Enfrentar só iria piorar as coisas. O lugar é público,
não é meu. Se fosse meu, ficaria.”
Acusação
Além da decisão unilateral sobre a venda, segundo
um ex-diretor da Casas Pias, o presidente do Conselho Central,
Alexandre Gonçalves Mendes, manifestou vontade irredutível
de administrar pessoalmente o dinheiro da venda, colocou seis
parentes para trabalhar na obra e teria dado exclusividade da
venda para uma imobiliária da cidade cujo proprietário
faria parte do seu círculo íntimo de amizade.
A atual presidente
da Diretoria Executiva da Casas Pias, Ana Paula da Silva, é
cunhada de Alexandre Gonçalves Mendes, que era assessor
do vereador Jéferson Campos (PT). Porém, ele foi
exonerado no dia 22 de agosto, quarta-feira. A assessoria de imprensa
do vereador falou que a esposa de Mendes, chamada Alessandra,
trabalha como voluntária no gabinete do petista e é
a mais cogitada para ocupar o lugar do marido.
Outro Lado
O vereador Jéferson Campos (PT) explicou que Mendes foi
afastado por questões pessoais e sua exoneração
não tem relação com a venda do imóvel.
Sobre a afirmação da assessoria de imprensa, de
que Alessandra seria a pessoa mais cogitada para ocupar o cargo
vago, Jéferson negou e disse que é ele quem escolhe
as pessoas.
O presidente
do Conselho Central de Taubaté da Sociedade São
Vicente de Paulo, Alexandre Gonçalves Mendes, foi procurado
na quarta-feira, 22, para falar das acusações apuradas
por CONTATO. Por telefone, declarou que as responderia no dia
seguinte, em nota divulgada à imprensa. Mas não
foi o que aconteceu.
No comunicado
divulgado na quinta-feira, 23, Mendes não responde as acusações
e alega que o motivo da venda é a estrutura antiga da Casas
Pias: “[as estruturas] estando, naturalmente, com as suas
edificações deterioradas, ultrapassadas, sem oferecer
o mínimo conforto que os nossos internos merecem.
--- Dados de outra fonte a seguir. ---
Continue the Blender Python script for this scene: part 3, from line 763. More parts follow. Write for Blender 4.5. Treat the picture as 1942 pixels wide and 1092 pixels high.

Sendo
absolutamente inviável, sob todos os aspectos, demolir
as construções existentes e edificar novas instalações,
o Conselho Central de Taubaté, dentro do que autoriza o
seu Estatuto, alienou o imóvel que lhe pertence.”
Repercussão
Não foram poucas as manifestações de espanto
e discordância com a forma como foi decidida a venda a Casas
Pias. Mais enfático foi, sem dúvida, o ex-prefeito
José Bernardo Ortiz: “Quando assumirmos a prefeitura
[depois das eleições de 2008], vamos anular esse
negócio e decretar o imóvel de utilidade pública”.